Reproduce the full listing that appears beneath this instruction exactly.

[Entries with scene source code]
——————

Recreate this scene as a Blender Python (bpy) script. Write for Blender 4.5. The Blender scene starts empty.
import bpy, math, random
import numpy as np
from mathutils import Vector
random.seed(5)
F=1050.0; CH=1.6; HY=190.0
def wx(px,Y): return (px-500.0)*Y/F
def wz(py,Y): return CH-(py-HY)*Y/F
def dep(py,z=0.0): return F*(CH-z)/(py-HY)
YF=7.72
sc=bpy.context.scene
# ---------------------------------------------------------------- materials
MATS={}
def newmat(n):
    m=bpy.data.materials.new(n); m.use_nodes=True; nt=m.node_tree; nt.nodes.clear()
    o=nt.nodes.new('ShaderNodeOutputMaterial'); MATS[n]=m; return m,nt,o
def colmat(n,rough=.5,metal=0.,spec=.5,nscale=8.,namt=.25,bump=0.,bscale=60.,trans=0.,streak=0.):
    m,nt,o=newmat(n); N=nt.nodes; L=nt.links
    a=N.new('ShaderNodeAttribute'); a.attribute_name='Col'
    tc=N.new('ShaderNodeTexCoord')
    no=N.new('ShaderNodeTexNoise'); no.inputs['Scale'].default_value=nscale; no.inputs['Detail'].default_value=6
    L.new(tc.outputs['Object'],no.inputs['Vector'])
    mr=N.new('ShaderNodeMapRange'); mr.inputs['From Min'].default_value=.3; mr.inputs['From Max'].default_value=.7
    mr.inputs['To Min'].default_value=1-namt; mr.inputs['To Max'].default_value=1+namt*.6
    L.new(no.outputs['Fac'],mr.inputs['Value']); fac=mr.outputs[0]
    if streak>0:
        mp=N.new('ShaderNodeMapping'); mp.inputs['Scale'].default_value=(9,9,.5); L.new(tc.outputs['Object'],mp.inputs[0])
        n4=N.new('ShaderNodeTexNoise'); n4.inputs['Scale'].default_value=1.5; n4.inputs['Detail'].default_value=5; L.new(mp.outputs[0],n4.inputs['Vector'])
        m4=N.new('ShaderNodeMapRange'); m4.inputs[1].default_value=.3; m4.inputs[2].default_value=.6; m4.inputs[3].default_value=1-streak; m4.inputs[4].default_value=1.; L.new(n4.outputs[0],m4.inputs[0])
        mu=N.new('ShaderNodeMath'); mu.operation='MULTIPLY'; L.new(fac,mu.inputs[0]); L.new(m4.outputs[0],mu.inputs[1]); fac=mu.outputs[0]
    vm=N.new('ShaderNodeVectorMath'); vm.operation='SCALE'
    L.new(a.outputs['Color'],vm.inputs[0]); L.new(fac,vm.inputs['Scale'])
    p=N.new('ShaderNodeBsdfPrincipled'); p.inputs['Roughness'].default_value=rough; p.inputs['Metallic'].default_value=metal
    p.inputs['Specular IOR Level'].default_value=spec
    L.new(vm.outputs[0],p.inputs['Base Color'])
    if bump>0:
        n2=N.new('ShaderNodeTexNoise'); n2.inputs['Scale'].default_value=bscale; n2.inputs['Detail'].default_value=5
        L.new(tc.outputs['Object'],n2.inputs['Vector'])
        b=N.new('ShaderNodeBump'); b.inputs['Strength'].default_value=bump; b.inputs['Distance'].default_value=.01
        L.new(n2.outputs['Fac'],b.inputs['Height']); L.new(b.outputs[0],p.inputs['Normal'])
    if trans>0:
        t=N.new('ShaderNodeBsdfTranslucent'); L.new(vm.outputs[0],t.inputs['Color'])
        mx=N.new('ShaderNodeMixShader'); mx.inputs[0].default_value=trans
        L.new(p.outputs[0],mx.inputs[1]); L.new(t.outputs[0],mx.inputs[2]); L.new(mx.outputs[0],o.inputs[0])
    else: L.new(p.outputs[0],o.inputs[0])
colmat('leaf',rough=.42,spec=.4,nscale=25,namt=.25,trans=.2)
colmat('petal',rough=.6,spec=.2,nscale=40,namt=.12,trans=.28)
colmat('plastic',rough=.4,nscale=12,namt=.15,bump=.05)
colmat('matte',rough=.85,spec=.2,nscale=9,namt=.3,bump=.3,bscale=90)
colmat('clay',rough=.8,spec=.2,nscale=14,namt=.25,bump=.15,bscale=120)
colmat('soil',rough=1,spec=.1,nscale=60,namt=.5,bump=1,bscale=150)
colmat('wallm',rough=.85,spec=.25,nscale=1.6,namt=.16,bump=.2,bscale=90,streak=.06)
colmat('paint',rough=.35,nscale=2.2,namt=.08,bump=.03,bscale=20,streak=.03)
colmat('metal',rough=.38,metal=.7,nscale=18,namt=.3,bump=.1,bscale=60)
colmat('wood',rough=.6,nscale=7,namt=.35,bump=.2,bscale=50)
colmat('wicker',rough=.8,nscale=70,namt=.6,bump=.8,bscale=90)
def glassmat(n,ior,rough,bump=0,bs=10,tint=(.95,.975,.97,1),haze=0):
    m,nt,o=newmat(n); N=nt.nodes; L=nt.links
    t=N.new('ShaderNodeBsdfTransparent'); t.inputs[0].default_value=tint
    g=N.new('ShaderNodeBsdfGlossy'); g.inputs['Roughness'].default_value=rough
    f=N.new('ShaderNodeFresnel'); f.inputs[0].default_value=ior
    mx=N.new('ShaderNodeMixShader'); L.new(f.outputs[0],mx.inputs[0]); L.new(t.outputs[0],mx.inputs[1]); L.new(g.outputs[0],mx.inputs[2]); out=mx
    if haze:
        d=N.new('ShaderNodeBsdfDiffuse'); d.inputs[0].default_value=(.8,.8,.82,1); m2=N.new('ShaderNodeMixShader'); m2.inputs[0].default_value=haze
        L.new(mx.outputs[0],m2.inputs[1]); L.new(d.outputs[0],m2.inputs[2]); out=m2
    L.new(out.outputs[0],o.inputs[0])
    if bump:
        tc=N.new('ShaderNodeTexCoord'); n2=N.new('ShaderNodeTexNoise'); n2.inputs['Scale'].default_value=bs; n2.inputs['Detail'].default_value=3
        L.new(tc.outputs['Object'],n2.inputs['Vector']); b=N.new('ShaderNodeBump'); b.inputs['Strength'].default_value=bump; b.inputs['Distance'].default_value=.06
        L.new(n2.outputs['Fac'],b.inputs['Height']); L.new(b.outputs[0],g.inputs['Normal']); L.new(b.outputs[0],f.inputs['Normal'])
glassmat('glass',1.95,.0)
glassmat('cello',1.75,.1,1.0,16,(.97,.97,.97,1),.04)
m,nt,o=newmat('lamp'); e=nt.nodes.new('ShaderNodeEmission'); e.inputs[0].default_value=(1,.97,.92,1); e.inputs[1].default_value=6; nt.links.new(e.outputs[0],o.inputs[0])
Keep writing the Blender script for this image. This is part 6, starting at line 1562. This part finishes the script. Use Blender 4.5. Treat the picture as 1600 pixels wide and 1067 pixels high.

——————

Result for this task
Recreate this scene as a Blender Python (bpy) script. Write for Blender 4.5. The Blender scene starts empty.
import bpy, math, random
import numpy as np
from mathutils import Vector
random.seed(5)
F=1050.0; CH=1.6; HY=190.0
def wx(px,Y): return (px-500.0)*Y/F
def wz(py,Y): return CH-(py-HY)*Y/F
def dep(py,z=0.0): return F*(CH-z)/(py-HY)
YF=7.72
sc=bpy.context.scene
# ---------------------------------------------------------------- materials
MATS={}
def newmat(n):
    m=bpy.data.materials.new(n); m.use_nodes=True; nt=m.node_tree; nt.nodes.clear()
    o=nt.nodes.new('ShaderNodeOutputMaterial'); MATS[n]=m; return m,nt,o
def colmat(n,rough=.5,metal=0.,spec=.5,nscale=8.,namt=.25,bump=0.,bscale=60.,trans=0.,streak=0.):
    m,nt,o=newmat(n); N=nt.nodes; L=nt.links
    a=N.new('ShaderNodeAttribute'); a.attribute_name='Col'
    tc=N.new('ShaderNodeTexCoord')
    no=N.new('ShaderNodeTexNoise'); no.inputs['Scale'].default_value=nscale; no.inputs['Detail'].default_value=6
    L.new(tc.outputs['Object'],no.inputs['Vector'])
    mr=N.new('ShaderNodeMapRange'); mr.inputs['From Min'].default_value=.3; mr.inputs['From Max'].default_value=.7
    mr.inputs['To Min'].default_value=1-namt; mr.inputs['To Max'].default_value=1+namt*.6
    L.new(no.outputs['Fac'],mr.inputs['Value']); fac=mr.outputs[0]
    if streak>0:
        mp=N.new('ShaderNodeMapping'); mp.inputs['Scale'].default_value=(9,9,.5); L.new(tc.outputs['Object'],mp.inputs[0])
        n4=N.new('ShaderNodeTexNoise'); n4.inputs['Scale'].default_value=1.5; n4.inputs['Detail'].default_value=5; L.new(mp.outputs[0],n4.inputs['Vector'])
        m4=N.new('ShaderNodeMapRange'); m4.inputs[1].default_value=.3; m4.inputs[2].default_value=.6; m4.inputs[3].default_value=1-streak; m4.inputs[4].default_value=1.; L.new(n4.outputs[0],m4.inputs[0])
        mu=N.new('ShaderNodeMath'); mu.operation='MULTIPLY'; L.new(fac,mu.inputs[0]); L.new(m4.outputs[0],mu.inputs[1]); fac=mu.outputs[0]
    vm=N.new('ShaderNodeVectorMath'); vm.operation='SCALE'
    L.new(a.outputs['Color'],vm.inputs[0]); L.new(fac,vm.inputs['Scale'])
    p=N.new('ShaderNodeBsdfPrincipled'); p.inputs['Roughness'].default_value=rough; p.inputs['Metallic'].default_value=metal
    p.inputs['Specular IOR Level'].default_value=spec
    L.new(vm.outputs[0],p.inputs['Base Color'])
    if bump>0:
        n2=N.new('ShaderNodeTexNoise'); n2.inputs['Scale'].default_value=bscale; n2.inputs['Detail'].default_value=5
        L.new(tc.outputs['Object'],n2.inputs['Vector'])
        b=N.new('ShaderNodeBump'); b.inputs['Strength'].default_value=bump; b.inputs['Distance'].default_value=.01
        L.new(n2.outputs['Fac'],b.inputs['Height']); L.new(b.outputs[0],p.inputs['Normal'])
    if trans>0:
        t=N.new('ShaderNodeBsdfTranslucent'); L.new(vm.outputs[0],t.inputs['Color'])
        mx=N.new('ShaderNodeMixShader'); mx.inputs[0].default_value=trans
        L.new(p.outputs[0],mx.inputs[1]); L.new(t.outputs[0],mx.inputs[2]); L.new(mx.outputs[0],o.inputs[0])
    else: L.new(p.outputs[0],o.inputs[0])
colmat('leaf',rough=.42,spec=.4,nscale=25,namt=.25,trans=.2)
colmat('petal',rough=.6,spec=.2,nscale=40,namt=.12,trans=.28)
colmat('plastic',rough=.4,nscale=12,namt=.15,bump=.05)
colmat('matte',rough=.85,spec=.2,nscale=9,namt=.3,bump=.3,bscale=90)
colmat('clay',rough=.8,spec=.2,nscale=14,namt=.25,bump=.15,bscale=120)
colmat('soil',rough=1,spec=.1,nscale=60,namt=.5,bump=1,bscale=150)
colmat('wallm',rough=.85,spec=.25,nscale=1.6,namt=.16,bump=.2,bscale=90,streak=.06)
colmat('paint',rough=.35,nscale=2.2,namt=.08,bump=.03,bscale=20,streak=.03)
colmat('metal',rough=.38,metal=.7,nscale=18,namt=.3,bump=.1,bscale=60)
colmat('wood',rough=.6,nscale=7,namt=.35,bump=.2,bscale=50)
colmat('wicker',rough=.8,nscale=70,namt=.6,bump=.8,bscale=90)
def glassmat(n,ior,rough,bump=0,bs=10,tint=(.95,.975,.97,1),haze=0):
    m,nt,o=newmat(n); N=nt.nodes; L=nt.links
    t=N.new('ShaderNodeBsdfTransparent'); t.inputs[0].default_value=tint
    g=N.new('ShaderNodeBsdfGlossy'); g.inputs['Roughness'].default_value=rough
    f=N.new('ShaderNodeFresnel'); f.inputs[0].default_value=ior
    mx=N.new('ShaderNodeMixShader'); L.new(f.outputs[0],mx.inputs[0]); L.new(t.outputs[0],mx.inputs[1]); L.new(g.outputs[0],mx.inputs[2]); out=mx
    if haze:
        d=N.new('ShaderNodeBsdfDiffuse'); d.inputs[0].default_value=(.8,.8,.82,1); m2=N.new('ShaderNodeMixShader'); m2.inputs[0].default_value=haze
        L.new(mx.outputs[0],m2.inputs[1]); L.new(d.outputs[0],m2.inputs[2]); out=m2
    L.new(out.outputs[0],o.inputs[0])
    if bump:
        tc=N.new('ShaderNodeTexCoord'); n2=N.new('ShaderNodeTexNoise'); n2.inputs['Scale'].default_value=bs; n2.inputs['Detail'].default_value=3
        L.new(tc.outputs['Object'],n2.inputs['Vector']); b=N.new('ShaderNodeBump'); b.inputs['Strength'].default_value=bump; b.inputs['Distance'].default_value=.06
        L.new(n2.outputs['Fac'],b.inputs['Height']); L.new(b.outputs[0],g.inputs['Normal']); L.new(b.outputs[0],f.inputs['Normal'])
glassmat('glass',1.95,.0)
glassmat('cello',1.75,.1,1.0,16,(.97,.97,.97,1),.04)
m,nt,o=newmat('lamp'); e=nt.nodes.new('ShaderNodeEmission'); e.inputs[0].default_value=(1,.97,.92,1); e.inputs[1].default_value=6; nt.links.new(e.outputs[0],o.inputs[0])
Keep writing the Blender script for this image. This is part 6, starting at line 1562. This part finishes the script. Use Blender 4.5. Treat the picture as 1600 pixels wide and 1067 pixels high.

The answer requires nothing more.